THE REQUEST:
Copy out every line of the data exactly.

RECORDED INFORMATION:
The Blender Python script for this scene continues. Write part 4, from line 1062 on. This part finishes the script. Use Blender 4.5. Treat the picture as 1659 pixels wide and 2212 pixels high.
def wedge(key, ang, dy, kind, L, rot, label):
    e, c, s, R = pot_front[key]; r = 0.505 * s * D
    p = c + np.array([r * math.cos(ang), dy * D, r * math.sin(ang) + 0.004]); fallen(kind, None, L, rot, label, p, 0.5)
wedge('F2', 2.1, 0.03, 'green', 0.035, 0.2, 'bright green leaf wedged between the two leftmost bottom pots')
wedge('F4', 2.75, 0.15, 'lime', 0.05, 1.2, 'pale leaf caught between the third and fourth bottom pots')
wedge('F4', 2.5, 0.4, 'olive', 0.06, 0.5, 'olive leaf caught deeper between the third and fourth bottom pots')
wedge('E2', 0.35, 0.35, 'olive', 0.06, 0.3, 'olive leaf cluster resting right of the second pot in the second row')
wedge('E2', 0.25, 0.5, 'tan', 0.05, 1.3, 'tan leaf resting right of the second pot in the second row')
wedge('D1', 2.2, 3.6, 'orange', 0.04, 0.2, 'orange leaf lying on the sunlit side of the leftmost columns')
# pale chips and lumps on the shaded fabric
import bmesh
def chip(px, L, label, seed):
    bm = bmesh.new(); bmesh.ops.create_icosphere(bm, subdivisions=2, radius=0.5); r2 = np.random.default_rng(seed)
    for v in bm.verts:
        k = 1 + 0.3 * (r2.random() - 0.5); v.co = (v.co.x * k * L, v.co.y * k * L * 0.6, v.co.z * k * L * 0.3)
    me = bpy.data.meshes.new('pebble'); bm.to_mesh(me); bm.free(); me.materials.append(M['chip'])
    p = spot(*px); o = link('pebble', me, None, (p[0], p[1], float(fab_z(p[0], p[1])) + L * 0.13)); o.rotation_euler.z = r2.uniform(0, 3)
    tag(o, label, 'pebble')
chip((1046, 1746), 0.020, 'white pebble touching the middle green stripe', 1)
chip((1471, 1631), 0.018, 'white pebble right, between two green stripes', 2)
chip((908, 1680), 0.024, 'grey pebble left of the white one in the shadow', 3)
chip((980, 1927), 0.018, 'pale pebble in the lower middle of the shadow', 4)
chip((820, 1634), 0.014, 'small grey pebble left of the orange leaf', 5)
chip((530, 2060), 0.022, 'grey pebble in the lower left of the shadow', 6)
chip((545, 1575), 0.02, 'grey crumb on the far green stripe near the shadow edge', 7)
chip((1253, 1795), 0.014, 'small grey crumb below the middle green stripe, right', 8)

TASK SOLUTION:
The Blender Python script for this scene continues. Write part 4, from line 1062 on. This part finishes the script. Use Blender 4.5. Treat the picture as 1659 pixels wide and 2212 pixels high.
def wedge(key, ang, dy, kind, L, rot, label):
    e, c, s, R = pot_front[key]; r = 0.505 * s * D
    p = c + np.array([r * math.cos(ang), dy * D, r * math.sin(ang) + 0.004]); fallen(kind, None, L, rot, label, p, 0.5)
wedge('F2', 2.1, 0.03, 'green', 0.035, 0.2, 'bright green leaf wedged between the two leftmost bottom pots')
wedge('F4', 2.75, 0.15, 'lime', 0.05, 1.2, 'pale leaf caught between the third and fourth bottom pots')
wedge('F4', 2.5, 0.4, 'olive', 0.06, 0.5, 'olive leaf caught deeper between the third and fourth bottom pots')
wedge('E2', 0.35, 0.35, 'olive', 0.06, 0.3, 'olive leaf cluster resting right of the second pot in the second row')
wedge('E2', 0.25, 0.5, 'tan', 0.05, 1.3, 'tan leaf resting right of the second pot in the second row')
wedge('D1', 2.2, 3.6, 'orange', 0.04, 0.2, 'orange leaf lying on the sunlit side of the leftmost columns')
# pale chips and lumps on the shaded fabric
import bmesh
def chip(px, L, label, seed):
    bm = bmesh.new(); bmesh.ops.create_icosphere(bm, subdivisions=2, radius=0.5); r2 = np.random.default_rng(seed)
    for v in bm.verts:
        k = 1 + 0.3 * (r2.random() - 0.5); v.co = (v.co.x * k * L, v.co.y * k * L * 0.6, v.co.z * k * L * 0.3)
    me = bpy.data.meshes.new('pebble'); bm.to_mesh(me); bm.free(); me.materials.append(M['chip'])
    p = spot(*px); o = link('pebble', me, None, (p[0], p[1], float(fab_z(p[0], p[1])) + L * 0.13)); o.rotation_euler.z = r2.uniform(0, 3)
    tag(o, label, 'pebble')
chip((1046, 1746), 0.020, 'white pebble touching the middle green stripe', 1)
chip((1471, 1631), 0.018, 'white pebble right, between two green stripes', 2)
chip((908, 1680), 0.024, 'grey pebble left of the white one in the shadow', 3)
chip((980, 1927), 0.018, 'pale pebble in the lower middle of the shadow', 4)
chip((820, 1634), 0.014, 'small grey pebble left of the orange leaf', 5)
chip((530, 2060), 0.022, 'grey pebble in the lower left of the shadow', 6)
chip((545, 1575), 0.02, 'grey crumb on the far green stripe near the shadow edge', 7)
chip((1253, 1795), 0.014, 'small grey crumb below the middle green stripe, right', 8)